El Viernes Santo se reviste de silencio. Cada primavera, cuando ya el azahar nos trae olores nuevos, nuestra ciudad y nuestros pueblos se vuelven inquietos con la preparación de la Semana Santa, que luego vive con intensidad en los días primeros de la semana. Pero, el viernes enmudece el silencio de la noche para acompañar la muerte del Hijo de Dios. Leemos la Pasión con solemnidad, y quedamos mudos de estupor ante la historia más grande de amor.
La piedad popular y la fe sencilla de nuestro pueblo, quiso expresar su agradecimiento a esta muerte de amor, muerte redentora de Jesús, sacando a hombros, como victorioso, a Aquel que nos había salvado. Y paseamos a Cristo en la Cena con los apóstoles; en el profundo grito de dolor del Huerto de los Olivos; ante Pilatos, Cautivo; con la Cruz a cuestas o Caído bajo el peso de nuestros pecados. Cristo doloroso, que llegará a la cumbre del Calvario, y se paseará como rey crucificado con corona de espinas. Cristo al que contemplamos hoy, entre llanto y emoción contenida, yacente, muerto, en un Entierro Santo.
Y el perdón y la culpa que arrastra nuestro pecado quedan desnudos ante la contemplación del ajusticiado: soy pecador, y por mí murió Cristo. ¿Qué otro sentido tiene si no el ir de penitente que el de querer aliviar con nuestro arrepentimiento el dolor de Jesús clavado en la cruz?
Y la piedad popular ha sabido unir al dolor del Hijo, el inmenso dolor de la Madre: Y María, acompañará silenciosa, como penitente voluntaria desde un corazón inmaculado y sin pecado, el paseo del Hijo por nuestras calles. Es la Virgen, como Madre del Amor, de los Dolores, de la Soledad en la oscura noche del sepulcro. Es la Madre que le sigue en el camino de la Amargura, buscando con sus ojos los ojos de condenado, y llevando en su corazón, como primera cirinea el inmenso dolor del Hijo.

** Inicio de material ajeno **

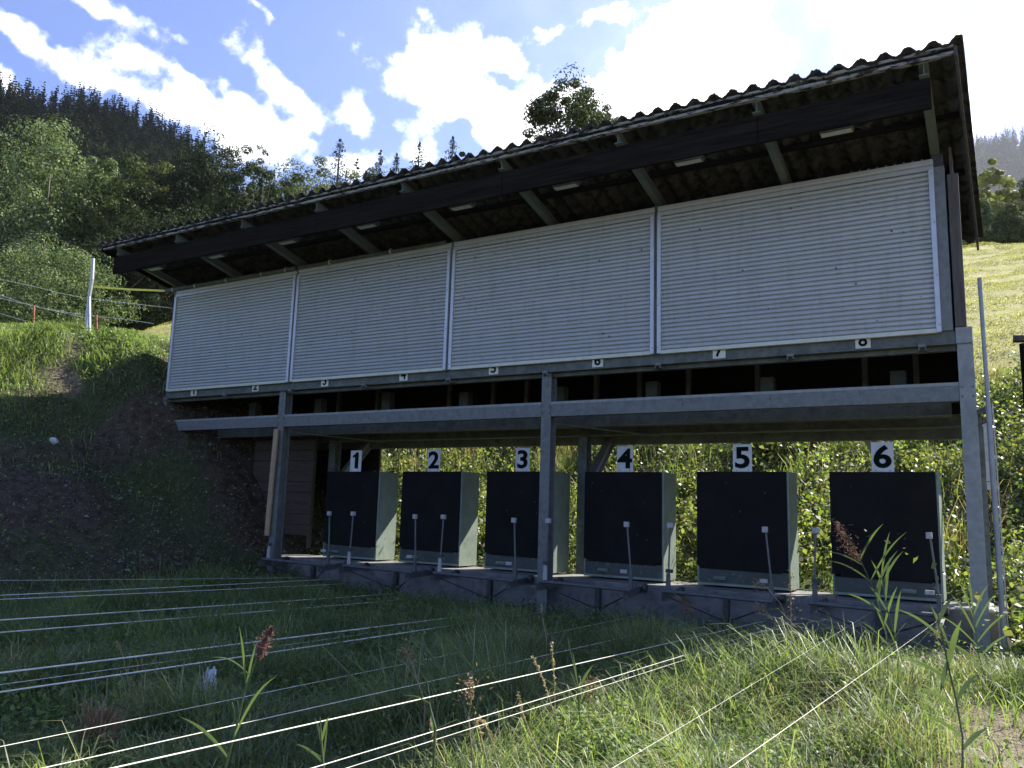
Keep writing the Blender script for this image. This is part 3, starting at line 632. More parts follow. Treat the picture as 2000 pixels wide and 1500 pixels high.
for i, (a, b_, r, lab) in enumerate(WIRES):
    # the anchor stands in front of the wall; the other point fixes the direction in the vertical plane through the lane
    p = at(b_[0], b_[1], y=-.28+.04*(i % 3)); d0 = ray(*a); best = None
    # choose the point on the second ray that keeps the cable parallel to its neighbours in plan
    hd = vd[:2]/np.linalg.norm(vd[:2]); nrm = np.array([-hd[1], hd[0]])
    t = ((p[:2]-CAM[:2])@nrm)/(d0[:2]@nrm) if abs(d0[:2]@nrm) > 1e-6 else 3
    q = CAM+d0*t; far_ = p+(q-p)*1.9
    pts = []
    for s in np.linspace(0, 1, 15):
        c = p+(far_-p)*s; c = np.array(c); c[2] -= s*(1-s)*.05; pts.append(c)
    m = MB().tube(pts, r*.00092, 6)
    if i == 12: m.tube([np.array(c)+np.array([0, -.03, -.028]) for c in pts], r*.0007, 6)
    o = m.build('trolley_cable', M['wire_steel'], None, smooth=True)
    tag(o, lab, 'cable', 'steel cables running out from the target frames')

# ================================================================= SMALL THINGS AT THE SHELTER
tp = empty('marker_pole', (12.34, -.35, 0), 'tall thin grey metal pole standing right of the end post', 'pole')
a, c_ = at(1913, 543, y=-.25), at(1963, 1270, y=-.25); mid = a+(c_-a)*.36
MB().tube([c_-np.array([0, 0, .5]), mid], .024, 12).build('sleeve', M['aluminium_pole'], tp)
MB().tube([mid, a], .0185, 12).build('tube', M['aluminium_pole'], tp)
MB().tube([mid+np.array([.035, .01, .02]), c_+np.array([.035, .01, -.2])], .006, 6).build('cable', M['pole_grey'], tp)
MB().bar((12.238, .06, mid[2]-.02), (mid[0]+.0, mid[1], mid[2]-.02), .03, .035).bar((12.238, .06, mid[2]-.14), (mid[0], mid[1], mid[2]-.14), .02, .02).build('bracket', M['galvanised'], tp)
p0 = at(1740, 1183, y=.2); p1 = at(1790+160, 1192, y=.2); p2 = at(1762+198, 1290, y=.2)
dp = MB().tube([(11.95, .215, .50), (12.27, .215, .50), (12.315, .20, .47), (12.325, .19, .40), (12.325, .18, -.1)], .019, 10).build('drain_pipe', M['pvc_pipe'])
tag(dp, 'pale plastic pipe bending down at the right end of the concrete wall', 'pipe')
material('panel_board', (.05,.036,.025), .85, 0, (.085,.062,.044), 6, 8, .4, 30, stretch=(.6, 5, 5))
# boards beside the left front post
pn = empty('board_panel', (1.95, .95, .8), 'brown panel of horizontal boards standing in the dark behind the left post', 'board panel')
zt = 2.38; nb = 9
for i in range(nb):
    z0 = .80+i*(zt-.80)/nb; MB().box(1.24+random.uniform(-.006, .006), 2.66, .92, .95, z0, z0+(zt-.80)/nb-.006).build('board', M['panel_board'], pn, bevel=.002)
for xb in (1.236, 2.585): MB().box(xb, xb+.064, .952, 1.0, .6, 2.40).build('batten', M['panel_board'], pn)
p, q = at(540, 838, y=-.06), at(521, 1046, y=-.04)
o = MB().bar(p, q, .085, .035, (0, 1, 0)).build('timber_plank', M['light_timber'], None, bevel=.003); tag(o, 'pale timber plank leaning upright against the left steel post', 'plank')

# ================================================================= LEFT BANK THINGS
pl = empty('bent_pole', (-2.16, 0, 4.3), 'bent grey metal pole with a yellow strap on the grassy bank', 'pole')
a, b_, c_ = at(182, 505, y=0), at(174, 580, y=0), at(178, 655, y=0)
MB().tube([a, at(180, 545, y=0), b_, c_-np.array([0, 0, .3])], .033, 10).build('tube', M['pole_grey'], pl)
MB().tube([at(175, 575, y=.05), at(170, 615, y=.05), at(169, 655, y=.05)-np.array([0, 0, .2])], .03, 10).build('tube', M['pole_grey'], pl)
e1_, e2_ = at(184, 560, y=0), np.array([-.2, -.075, 5.0])
yb = MB()
yb.bar(e1_, e1_+(e2_-e1_)*.5+np.array([0, 0, -.012]), .012, .034).bar(e1_+(e2_-e1_)*.5+np.array([0, 0, -.012]), e2_, .012, .034)
tag(yb.build('yellow_strap', M['yellow_band']), 'taut yellow strap between the bent pole and the eaves pipe', 'strap')
for px, y0, y1, yy, dx, lab in ((66, 597, 632, -.2, 2, 'short rusty red stake at the far left of the bank crest'), (188, 615, 652, -.1, 4, 'leaning rusty red stake right of the bent pole')):
    p, q = at(px, y0, y=yy), at(px+dx, y1, y=yy)
    o = MB().tube([p, q-np.array([0, 0, .25])], .022, 8).build('stake', M['red_stake']); tag(o, lab, 'stake')
def fence_wire(pts, y, r, lab, barbs=False):
    P = [at(px, py, y=y) for px, py in pts]; m = MB().tube(P, r, 5)
    if barbs:
        for a_, b2 in zip(P[:-1], P[1:]):
            n = max(1, int(np.linalg.norm(b2-a_)/.13))
            for i in range(n):
                c = a_+(b2-a_)*i/n; v = np.array([random.uniform(-1, 1), random.uniform(-1, 1), random.uniform(-1, 1)])*.018; m.bar(c-v, c+v, .005, .005)
    o = m.build('fence_wire', M['wire_steel']); tag(o, lab, 'wire', 'fence wires over the bank crest')
fence_wire([(-40,535),(0,545),(60,558),(120,573),(172,583),(250,592),(338,602)], 0, .005, 'highest barbed fence wire, from the left edge to the shutters', True)
fence_wire([(-40,560),(0,576),(40,590),(80,601),(130,610),(172,616),(240,623),(300,632)], 0, .005, 'middle fence wire passing the top of the red stakes', True)
fence_wire([(-40,572),(0,582),(50,594),(110,608),(165,620)], .05, .005, 'second fence wire, joining the bent pole from the left')
fence_wire([(-40,603),(0,612),(50,627)], 0, .005, 'lowest short fence wire, dipping into the grass at the left')
def rock(c, r, seed, sq=(1, .8, .7)):
    import bmesh
    bm = bmesh.new(); bmesh.ops.create_icosphere(bm, subdivisions=2, radius=1); rr = random.Random(seed)
    ds = [Vector((rr.uniform(-1, 1), rr.uniform(-1, 1), rr.uniform(-1, 1))).normalized() for _ in range(9)]
    for v in bm.verts:
        s = min(1, min(.72/max(.05, v.co.dot(d)) if v.co.dot(d) > 0 else 9 for d in ds)); v.co = Vector((v.co.x*sq[0], v.co.y*sq[1], v.co.z*sq[2]))*s*r+Vector(c)
    me = bpy.data.meshes.new('stone'); bm.to_mesh(me); bm.free(); return me
material('white_stone', (.50,.50,.48), .9, 0, (.62,.62,.60), 7, 7, .5, 30)
p = on_ground(108, 868); o = link('stone', rock(p+np.array([0, -.03, .05]), .095, 4), M['white_stone']); tag(o, 'large white stone lying on the shaded bank', 'stone')
ST = [(250,1115,.07,'pale flat stone low on the bank near its foot'),(82,1168,.09,'pale slab stone at the bank foot just above the cables'),(62,1255,.07,'grey angular stone between cables at the left edge'),(170,1010,.07,'pale rounded stone in the middle of the shaded bank'),(238,1098,.05,'small pale stone beside the flat stone low on the bank'),(110,1262,.05,'small dark stone lowest at the bank foot')]
for i, (px, py, r, lab) in enumerate(ST):
    p = on_ground(px, py); o = link('stone', rock(p+np.array([0, -.01, .01]), r*.8, 20+i, (1, .8, .45)), M['stone']); tag(o, lab, 'stone')
p = on_ground(393, 1392, 2.5); u = np.linspace(0, 1, 9); UU, VV = np.meshgrid(u, u)
Vx = p[0]-.07+.15*UU*(1-.45*VV)+.010*np.sin(5*VV); Vy = p[1]+.02+.07*VV; Vz = p[2]+.14+.11*VV-.07*UU*(1-VV)+.012*np.sin(7*UU+3*VV)+.007*np.sin(17*UU+9*VV)
i9 = np.arange(81).reshape(9, 9); o = npmesh('plastic_scrap', np.stack([Vx.ravel(), Vy.ravel(), Vz.ravel()], 1), np.stack([i9[:-1, :-1].ravel(), i9[:-1, 1:].ravel(), i9[1:, 1:].ravel(), i9[1:, :-1].ravel()], 1), M['plastic_sheet'])
md = o.modifiers.new('thick', 'SOLIDIFY'); md.thickness = .004
tag(o, 'crumpled whitish plastic scrap lying in the shaded grass', 'scrap')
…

Pero esta Semana Santa, es precisamente «Santa» porque tanto dolor y muerte serán transformados en vida, en eclosión de vida, en ese día luminoso, el mayor de los días para el cristiano, que es la Pascua de Resurrección. Y entonces, María de la Soledad será también la Señora de la Esperanza, del Rocío y de la Alegría en la mañana de la Resurrección.
No hay Viernes Santo si no le siguiese Vigila de Resurrección. No celebramos la muerte, sino que anunciamos, vigilando el sepulcro, que la piedra será corrida y Cristo ha vencido a la muerte.
La muerte redentora del Salvador tiene un saldo de vida eterna para toda la humanidad. “¡Oh, feliz Viernes Santo, ¡que ya nos anuncias la alegría definitiva de la Pascua!”.